[arin-ppml] ULA-C and reverse DNS

michael.dillon at bt.com michael.dillon at bt.com
Mon Mar 22 15:22:10 EDT 2010



> Permanent allocations are an absolutely horrible idea.  They 
> create a monotonically decreasing resource which cannot be 
> reclaimed when abandoned. Implementing such a thing reflects 
> a failure to learn from our IPv4 experience.

You are just playing semantic games. The meaning of a "permanent
allocation" will be defined by the global RIR policy. I fully
expect that policy to have some form of renewal process, and failure
to keep that up will cause the registrant to forfeit their block.
There will be some form of waiting period, perhaps 5 or 10 years,
after which the block is in play again, and might be snapped up
by a new registrant. Part of M&A due diligence will be to check the
status of any ULA-C blocks and if they are wholly unregistered 
or forfeited, then you know that you are dealing with incompetent
network administration. That kind of thing increases the risk of
merging networks therefore depressing the value of the company.
If forfeiture becomes at all common, then after a few instances
in which companies failed to get themselves bought, or sold at
bargain prices, with this as a factor, you'll start to see 
annual reports touting the fact that their IP addresses are
"in good standing" with the RIRs.


> s/ULA/GUA-tainted/g
> And you've got exactly the same scenario as ULA-C.

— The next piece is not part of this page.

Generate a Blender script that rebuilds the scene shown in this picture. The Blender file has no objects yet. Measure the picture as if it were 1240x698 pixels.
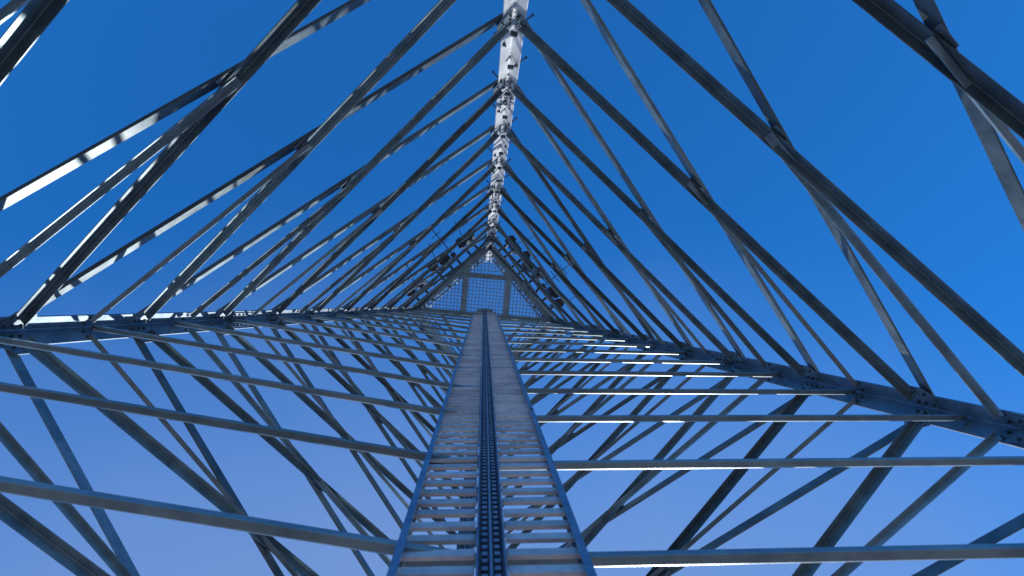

No. ULA-C addresses already exist and have been set aside
by IANA. There is currently no RFC or RIR policy defining
how they are used, so they are dormant. If you create
documents which use tainted GUA space for the same kind of
usage, then people will start to "pirate" the existing 
ULA-C space. That is not the same scenario.

ULA-C exists. Now we have to put some rules around it, and
some management practices.

> A liberal GUA policy which:
> 
> 	1.	Does not assume prefixes will be routed
> 	2.	Offers the user a choice of "tainted prefixes" 
> if they choose
> 	3.	Is coupled with a modest fee structure (much more modest
> 		than the current fee structure, on the order of 
> $300 initial
> 		and $50 annual, for example)
> 
> Would offer pretty much all that is good about ULA-C without 
> making it a tool for end-running addressing policy.


No.

We have a small problem over here in the corner, dealing with
something analogous to private network addresses in IPv4, and
mainly concerning enterprise network architects. The solution
to that is *NOT* to change the rules for everybody, but to tidy
up the corner and make sure that it stays in the corner.